Comment It changed me. (Score 5, Interesting) 159
I've lived in the NO area my entire life. I was in college at Tulane University when the storm hit. It changed my life. In a big way. I was living in an apartment in the city at the time. The night before we all realize that this was no normal storm coming, this one was different. My family and I quickly got a plan together to get ourselves to Texas, we had family to stay with in Corpus Christi. Got there, storm comes, we watch the city and area around it crumble before our eyes*. Within two days me and a few others in my family (mainly healthy men, elderly/children/sick stayed back) made it back to where most of them lived a bit north of NO. The city itself was still shut off from the outside world so we still didn't know really what things were like there. Where we were was no better though, the country outlying the area where my family lived was also cut off in it's own way. We had no cell service, no power, no water, no access to 911 or the fire department. There were no gas stations open and not even an FM or AM radio station still broadcasting. It was weird. There was no one willing to travel on public roads without a 4-wheeler, a chainsaw, and a shotgun. Too many trees in the road everywhere and too many looters trying to steal everything in the area, even far from the city...

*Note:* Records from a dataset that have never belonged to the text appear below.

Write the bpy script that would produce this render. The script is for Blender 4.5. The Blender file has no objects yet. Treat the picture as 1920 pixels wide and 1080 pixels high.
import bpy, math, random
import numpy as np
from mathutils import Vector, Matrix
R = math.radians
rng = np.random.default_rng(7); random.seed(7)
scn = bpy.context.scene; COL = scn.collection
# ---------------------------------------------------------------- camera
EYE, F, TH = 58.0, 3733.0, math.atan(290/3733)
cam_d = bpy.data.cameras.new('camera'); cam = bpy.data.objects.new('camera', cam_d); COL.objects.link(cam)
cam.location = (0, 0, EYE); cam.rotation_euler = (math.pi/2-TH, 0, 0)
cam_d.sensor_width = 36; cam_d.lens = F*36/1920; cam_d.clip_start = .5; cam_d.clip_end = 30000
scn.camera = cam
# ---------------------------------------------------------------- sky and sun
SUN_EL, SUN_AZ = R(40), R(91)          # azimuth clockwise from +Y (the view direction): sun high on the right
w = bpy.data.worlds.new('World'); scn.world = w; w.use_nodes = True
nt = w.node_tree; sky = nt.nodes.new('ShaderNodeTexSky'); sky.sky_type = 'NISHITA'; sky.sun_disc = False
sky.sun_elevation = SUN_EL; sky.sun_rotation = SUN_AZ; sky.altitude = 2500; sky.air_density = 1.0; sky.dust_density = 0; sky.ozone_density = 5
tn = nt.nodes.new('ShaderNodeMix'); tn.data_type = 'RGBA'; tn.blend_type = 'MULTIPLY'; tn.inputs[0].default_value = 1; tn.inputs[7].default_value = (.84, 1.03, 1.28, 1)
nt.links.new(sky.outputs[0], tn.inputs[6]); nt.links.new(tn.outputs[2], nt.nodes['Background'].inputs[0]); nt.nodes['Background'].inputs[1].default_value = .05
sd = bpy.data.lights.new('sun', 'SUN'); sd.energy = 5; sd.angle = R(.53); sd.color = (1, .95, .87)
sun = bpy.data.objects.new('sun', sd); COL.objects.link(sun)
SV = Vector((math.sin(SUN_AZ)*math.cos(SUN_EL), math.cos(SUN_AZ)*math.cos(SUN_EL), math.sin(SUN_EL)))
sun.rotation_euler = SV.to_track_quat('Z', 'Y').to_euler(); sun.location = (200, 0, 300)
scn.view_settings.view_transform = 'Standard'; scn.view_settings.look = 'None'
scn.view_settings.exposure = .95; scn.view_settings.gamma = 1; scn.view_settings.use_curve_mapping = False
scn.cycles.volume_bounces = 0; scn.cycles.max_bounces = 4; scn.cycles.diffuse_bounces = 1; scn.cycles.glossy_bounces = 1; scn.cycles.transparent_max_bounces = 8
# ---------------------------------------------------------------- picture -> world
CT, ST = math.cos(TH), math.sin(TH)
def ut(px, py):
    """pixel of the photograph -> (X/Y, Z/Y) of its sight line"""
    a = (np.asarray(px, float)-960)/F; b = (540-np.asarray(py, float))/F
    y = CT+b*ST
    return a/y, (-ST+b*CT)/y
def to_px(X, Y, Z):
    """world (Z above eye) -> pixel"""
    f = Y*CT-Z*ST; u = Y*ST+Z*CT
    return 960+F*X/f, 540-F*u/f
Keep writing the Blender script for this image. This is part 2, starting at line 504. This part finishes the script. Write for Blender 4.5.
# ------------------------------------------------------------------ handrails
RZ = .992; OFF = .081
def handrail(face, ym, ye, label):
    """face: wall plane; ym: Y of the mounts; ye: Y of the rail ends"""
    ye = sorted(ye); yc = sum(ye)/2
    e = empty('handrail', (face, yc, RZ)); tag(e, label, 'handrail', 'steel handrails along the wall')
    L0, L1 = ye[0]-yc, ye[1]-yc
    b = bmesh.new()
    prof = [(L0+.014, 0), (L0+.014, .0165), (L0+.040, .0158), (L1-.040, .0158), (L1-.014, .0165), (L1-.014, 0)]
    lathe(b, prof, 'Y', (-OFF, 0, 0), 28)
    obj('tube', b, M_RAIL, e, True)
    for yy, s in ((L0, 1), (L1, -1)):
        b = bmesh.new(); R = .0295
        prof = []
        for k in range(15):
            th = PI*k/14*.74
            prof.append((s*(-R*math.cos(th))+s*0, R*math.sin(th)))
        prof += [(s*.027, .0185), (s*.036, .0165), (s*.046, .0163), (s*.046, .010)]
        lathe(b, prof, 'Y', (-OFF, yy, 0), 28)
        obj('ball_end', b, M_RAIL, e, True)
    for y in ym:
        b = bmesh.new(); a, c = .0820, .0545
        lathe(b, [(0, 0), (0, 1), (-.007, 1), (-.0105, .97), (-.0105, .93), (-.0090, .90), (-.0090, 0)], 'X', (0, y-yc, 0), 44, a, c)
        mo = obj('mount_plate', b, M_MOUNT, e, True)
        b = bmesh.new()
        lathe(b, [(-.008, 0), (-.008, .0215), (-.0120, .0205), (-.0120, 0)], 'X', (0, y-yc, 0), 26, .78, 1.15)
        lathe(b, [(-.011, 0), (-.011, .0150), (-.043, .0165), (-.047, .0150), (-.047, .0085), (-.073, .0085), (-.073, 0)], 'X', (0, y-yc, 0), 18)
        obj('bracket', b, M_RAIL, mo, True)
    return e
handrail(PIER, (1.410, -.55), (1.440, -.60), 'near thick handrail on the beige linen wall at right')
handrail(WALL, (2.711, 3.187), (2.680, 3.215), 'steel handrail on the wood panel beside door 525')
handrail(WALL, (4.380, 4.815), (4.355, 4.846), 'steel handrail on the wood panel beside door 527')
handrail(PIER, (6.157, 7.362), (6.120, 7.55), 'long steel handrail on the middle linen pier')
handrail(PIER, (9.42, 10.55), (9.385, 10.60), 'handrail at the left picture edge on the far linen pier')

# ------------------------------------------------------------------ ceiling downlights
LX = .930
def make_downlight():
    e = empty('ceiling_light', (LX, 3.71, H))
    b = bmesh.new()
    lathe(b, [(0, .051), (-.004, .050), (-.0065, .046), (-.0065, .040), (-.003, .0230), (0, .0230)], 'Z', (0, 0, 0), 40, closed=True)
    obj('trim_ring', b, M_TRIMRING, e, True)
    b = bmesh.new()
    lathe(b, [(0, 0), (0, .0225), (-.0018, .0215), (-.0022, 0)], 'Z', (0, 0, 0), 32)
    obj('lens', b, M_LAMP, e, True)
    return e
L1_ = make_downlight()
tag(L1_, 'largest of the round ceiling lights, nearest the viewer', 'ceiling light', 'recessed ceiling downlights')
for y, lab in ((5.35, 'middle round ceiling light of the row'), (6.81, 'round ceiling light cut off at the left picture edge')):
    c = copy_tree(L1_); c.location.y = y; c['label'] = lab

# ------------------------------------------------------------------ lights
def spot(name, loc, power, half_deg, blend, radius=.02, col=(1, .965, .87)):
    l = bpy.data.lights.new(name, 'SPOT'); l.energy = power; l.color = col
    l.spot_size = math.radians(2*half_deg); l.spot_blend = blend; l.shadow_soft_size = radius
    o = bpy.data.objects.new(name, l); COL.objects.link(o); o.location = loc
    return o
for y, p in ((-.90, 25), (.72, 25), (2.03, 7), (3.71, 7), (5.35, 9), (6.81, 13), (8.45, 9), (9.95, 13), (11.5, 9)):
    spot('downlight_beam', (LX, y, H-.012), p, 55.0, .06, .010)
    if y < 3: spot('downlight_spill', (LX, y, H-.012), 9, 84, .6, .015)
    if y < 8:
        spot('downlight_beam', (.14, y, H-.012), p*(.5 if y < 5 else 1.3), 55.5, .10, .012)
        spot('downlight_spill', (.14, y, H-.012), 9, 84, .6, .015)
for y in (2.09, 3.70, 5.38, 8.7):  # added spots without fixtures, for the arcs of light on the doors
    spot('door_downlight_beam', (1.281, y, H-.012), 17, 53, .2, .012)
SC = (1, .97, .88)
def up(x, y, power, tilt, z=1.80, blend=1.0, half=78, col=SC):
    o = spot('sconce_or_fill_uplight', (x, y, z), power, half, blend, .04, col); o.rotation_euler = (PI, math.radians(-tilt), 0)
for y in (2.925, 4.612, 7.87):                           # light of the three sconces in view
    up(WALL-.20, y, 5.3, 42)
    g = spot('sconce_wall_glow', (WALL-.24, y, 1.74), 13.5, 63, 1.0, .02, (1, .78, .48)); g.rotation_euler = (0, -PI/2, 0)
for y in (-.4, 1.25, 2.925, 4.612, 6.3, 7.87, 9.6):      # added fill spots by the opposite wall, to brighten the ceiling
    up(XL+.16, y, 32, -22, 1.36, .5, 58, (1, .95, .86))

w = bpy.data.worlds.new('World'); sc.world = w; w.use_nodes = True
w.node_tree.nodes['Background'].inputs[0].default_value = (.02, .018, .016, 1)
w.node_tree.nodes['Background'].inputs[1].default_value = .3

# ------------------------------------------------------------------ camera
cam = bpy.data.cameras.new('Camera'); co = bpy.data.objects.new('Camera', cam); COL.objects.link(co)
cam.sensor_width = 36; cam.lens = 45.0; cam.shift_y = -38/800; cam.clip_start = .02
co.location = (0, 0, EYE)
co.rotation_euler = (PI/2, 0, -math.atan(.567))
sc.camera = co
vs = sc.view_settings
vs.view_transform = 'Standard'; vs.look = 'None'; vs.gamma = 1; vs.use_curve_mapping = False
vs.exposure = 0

After dealing with the immediate things we could deal with we went back to Texas and as a group stayed there for a couple weeks. I didn't leave. Tulane was still shut down so I went to A&M for a semester. Also weird. I walk into admissions and enrollment with no records of anything. No high school records (high school also in NO and shut down completely at this point) no college records. No way to even access a bank account at this point. So, they just told me to take what I thought I needed to take regardless of the pre-reqs, and gave me full tuition and books and room and board (I will forever be grateful for the people there at TAMUCC for making that part of the experience very pleasant). After all that and things have setlled down I return back to Tulane, in the middle of the first semester back (a week after the next tuition is due of course) they announce 'whoops, not enough funding left after reconstruction efforts, we are going to cancel all engineering curriculums'. This understandably pissed off a lot of people. (seriously, who gets rid of civil engineering right when the city probably needs them more than ever before in history). What this all meant to me was that now I had been to two different schools, about to have to jump to a third. None of these schools would accept all the credits and each wanted their own little courses here and there; thus took me 6 years with summers to get a B.S. Electrical Engineering degree without ever having failed a single class.
tl;dr: Katrina fucked up my life.
*I had tears starting when I wrote that, this experience will forever be exceedingly emotional to me to recall.